Ian McEwan: On Chesil Beach

Ian McEwan: On Chesil Beach

On the heels of his day-in-the-life novel Saturday, Ian McEwan returns to the notion that a person's whole existence can be summed up in a moment. His latest, On Chesil Beach, is a strange kind of suspense novella in which the tension derives from whether a pair of newlyweds will have sex. McEwan lays out the situation on the first few pages: It's 1962, and Edward and Florence have differing expectations for their first time. Edward's worried about premature ejaculation, while Florence is afraid her squeamishness about penetration will cause her to flee the room in panic. As McEwan explains in his opening lines, "They were young, educated, and both virgins on this, their wedding night, and they lived in a time when a conversation about sexual difficulties was plainly impossible. But it is never easy."

McEwan flashes back from the honeymoon suite to all the major and minor incidents that brought these two people to this point, and at the end he even flashes forward, to show the lingering impact of one awkward night in bed. On Chesil Beach has multiple facets, but it's primarily a study of how two well-meaning, otherwise compatible people are burdened with the values of their time, which prevent them from asking for what they really want. (And what they could probably have.) McEwan smartly sets the story just before the advent of "Swinging London," implying that if Edward and Florence had met a couple of years later, the youth revolution would've reset their priorities, and maybe dissolved their hang-ups. McEwan also subtly suggests that they represent the British Empire in its last days, undone by a combination of frustrated ambition and cowardly reserve.

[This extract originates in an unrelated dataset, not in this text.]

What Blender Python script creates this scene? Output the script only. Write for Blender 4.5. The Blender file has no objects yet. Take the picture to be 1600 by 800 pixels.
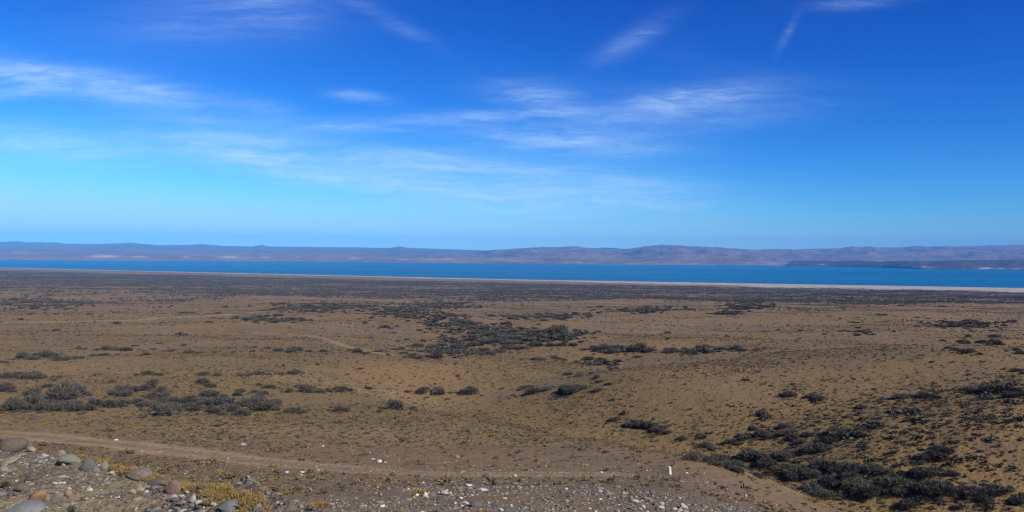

But it's best not to read too much into that analogy, just as it's best not to dwell too much at the hints McEwan drops about his two leads' tortured childhoods—hints which keep threatening to break On Chesil Beach's precise pitch with blunt revelation. Thank goodness McEwan backs off, because this doesn't need to be a story about uncommonly broken people. The book is nerve-wracking because it follows two anybodies, sweating out the ridiculous-but-universal complications of a wholly natural act.